I
LER RUY BELO, POETA DE POETAS
A poesia de Ruy Belo move-se. É um ser movente que nos alegra e nos angustia, ao lê-la. Tenho sobre os joelhos o grande livro de “Todos os Poemas” (680 páginas), ando para trás e para diante, movo-me nos textos que em mim se movem, faço pausas entre as frases do poeta. Apetece saber de cor todos os seus versos, para os dizer em profundidade no meio do silêncio e das inúteis coisas quotidianas. Versos longos, poemas em expansão que nos colhem nas suas grandes asas para nos levarem às partes incertas deste “país possível” que nos habita. Podia transcrever ao acaso: versos em força e em profundidade, dos mais belos que a poesia portuguesa contemporânea traz até nós. Como este que elogia a amada:
“Ei-la que vem ubérrima numerosa escolhida/ secreta cheia de pensamentos isenta de cuidados/ Vem sentada na nova primavera/ cercada de sorrisos no regaço lírios/ olhos feitos de sombras de vento e de momento”.
Transcrever, transcrever sempre:
“O lugar onde o coração se esconde/ é onde o vento norte corta luas brancas no azul do mar”.
É também uma poesia cheia de Espanha (onde viveu e deu aulas): entra por ela dentro, ergue-se do princípio dos caminhos ou no regresso a Córdoba:
(“Nesta cidade onde fomos jovens/ colhemos hoje na praça/ raios do último sol”).
E num modo de estar e de ver Madrid :
“É outra esta cidade esta cidade é hoje a tua ausência/ uma imensa ausência onde as casas divergiram em diversas ruas/ agora tão diversas que uma tal diversidade faz/ desta minha cidade outra cidade”).

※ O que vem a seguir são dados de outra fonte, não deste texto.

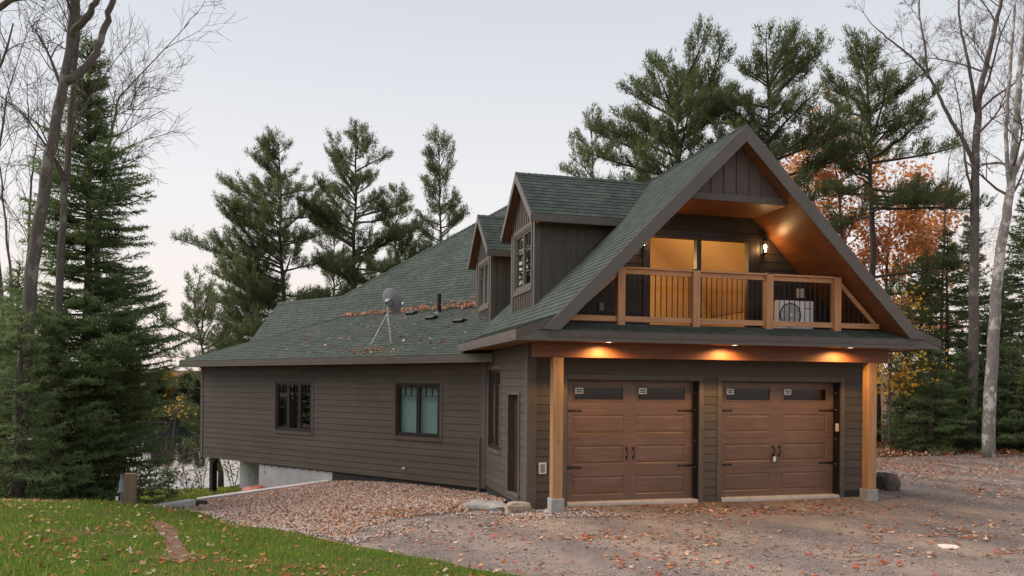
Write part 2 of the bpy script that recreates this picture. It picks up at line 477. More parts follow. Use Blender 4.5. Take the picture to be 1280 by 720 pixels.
def win_casing(mb, fr, a0, a1, z0, z1, w=.09, d0=-.02, d1=.024):
    mb.box(a0-w, a0, d0, d1, z0-w, z1+w, fr); mb.box(a1, a1+w, d0, d1, z0-w, z1+w, fr)
    mb.box(a0, a1, d0, d1, z1, z1+w, fr); mb.box(a0-.02, a1+.02, d0, d1+.012, z0-w, z0-.001, fr)
def win_frame(mb, fr, a0, a1, z0, z1, n, grid=None, fw=.045, sw=.045, mi=0):
    """outer frame, n sashes, prairie bars; returns pane rectangles"""
    mb.box(a0, a0+fw, -.09, .012, z0, z1, fr, mi); mb.box(a1-fw, a1, -.09, .012, z0, z1, fr, mi)
    mb.box(a0+fw, a1-fw, -.09, .012, z1-fw, z1, fr, mi); mb.box(a0+fw, a1-fw, -.09, .016, z0, z0+fw, fr, mi)
    panes = []
    W_ = (a1-a0-2*fw)/n
    for i in range(n):
        x0, x1 = a0+fw+i*W_+.004, a0+fw+(i+1)*W_-.004; y0, y1 = z0+fw+.002, z1-fw-.002
        mb.box(x0, x0+sw, -.07, -.008, y0, y1, fr, mi); mb.box(x1-sw, x1, -.07, -.008, y0, y1, fr, mi)
        mb.box(x0+sw, x1-sw, -.07, -.008, y1-sw, y1, fr, mi); mb.box(x0+sw, x1-sw, -.07, -.008, y0, y0+sw, fr, mi)
        panes.append((x0+sw, x1-sw, y0+sw, y1-sw))
        if grid:
            X0, X1, Y0, Y1 = panes[-1]; gb = .016; yb = Y1-(Y1-Y0)*grid[1]
            mb.box(X0, X1, -.055, -.02, yb, yb+gb, fr, mi)
            for j in range(1, grid[0]):
                xb = X0+(X1-X0)*j/grid[0]
                mb.box(xb-gb/2, xb+gb/2, -.054, -.021, yb+gb, Y1, fr, mi)
    return panes
def pane(fr, r, m, parent, d=-.038, name='window_pane'):
    mb = MB(); mb.box(r[0]-.004, r[1]+.004, d-.004, d, r[2]-.004, r[3]+.004, fr)
    return mb.build(name, m, parent)

FRONT = (Vector((0, 0, 0)), XV, -YV, ZV)                        # a=u, outward -v
SIDE = (Vector((0, 0, 0)), YV, -XV, ZV)                         # a=v, outward -u
WING = (S0, PD, -QD, ZV)                                        # a=p, outward -q
W1_, W2_ = .82, 3.66
doors = [(.80, 3.66), (4.18, 7.04)]
DTOP = 2.45
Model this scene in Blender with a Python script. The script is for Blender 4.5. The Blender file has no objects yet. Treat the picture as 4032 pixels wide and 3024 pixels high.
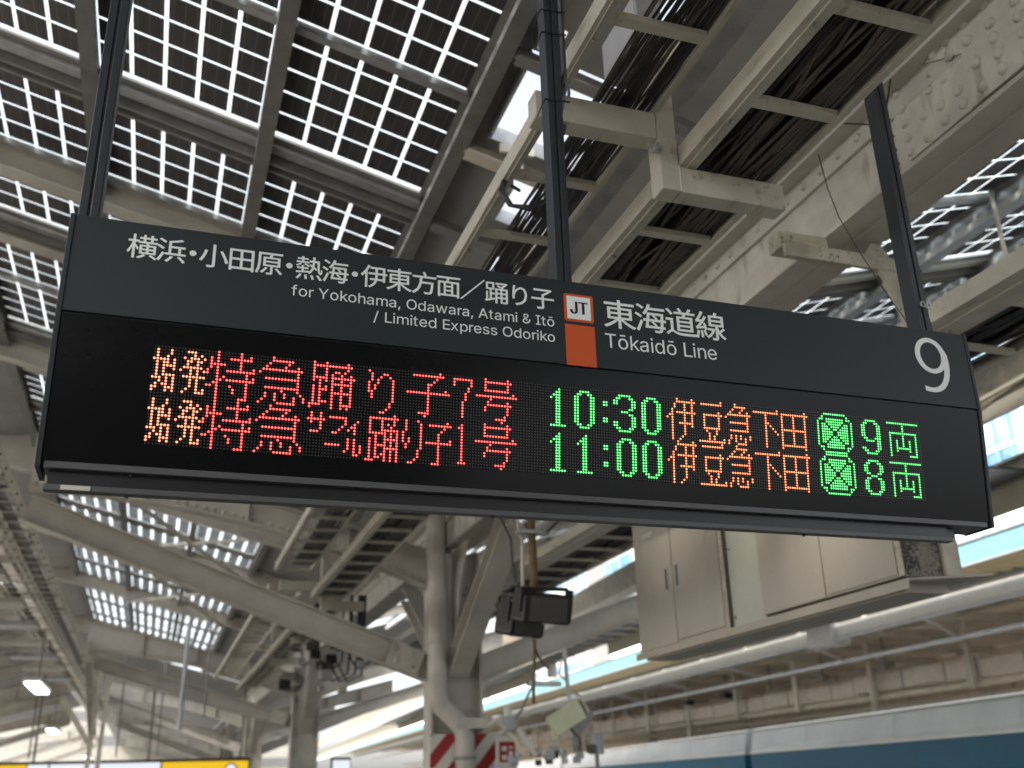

(de uma página do meu Diário espanhol, inédito)
II
A NOVA LITERATURA PORTUGUESA
Tal como se diz na vida diplomática, eu "louvo-me" por ultimamente ter lido grandes livros e excelentes novos autores. Existe, de facto, uma nova escrita entre nós – talvez algo de comparável àquela geração de narradores surgida nos anos 80 do século passado e que hoje viaja por aí no nosso imaginário de leitores. "Louvo-me" por ter lido os contos de Valério Romão, "Da Família" (que vivamente aconselho, pela grande escrita e pelo humor); por ler e ler o extraordiário Afonso Cruz (carregado de talento e de imaginação verbal); por ter descoberto em Pedro Guilherme-Moreira o autor fulgurante de "A Manhã do Mundo" (sobre o quotidiano nova-iorquino dos mortos que nos saudaram no 11 de Setembro de 2001) e de "Livro sem Ninguém"; e "louvo-me" ainda por ter estado à beira de uma obra-prima açoriana: "Arquipélago" de Joel Neto; e de ter embarcado na ilha sem lugar, quem sabe se a ilha interior de João Tordo, "O Luto de Elias Gro". Não esqueço "A Definição do Amor", romance que pede emprestada a estrutura dos diários, pela mão de Jorge Reis-Sá. Não esqueço outros e outros que aqui podiam comparecer, cuja nomeação havia de ser ou parecer pretensiosa. Chegam livros quase todos os dias – e quero, obviamente, "honrar-me" com a sua leitura. Agradeço a todos uma tão boa companhia.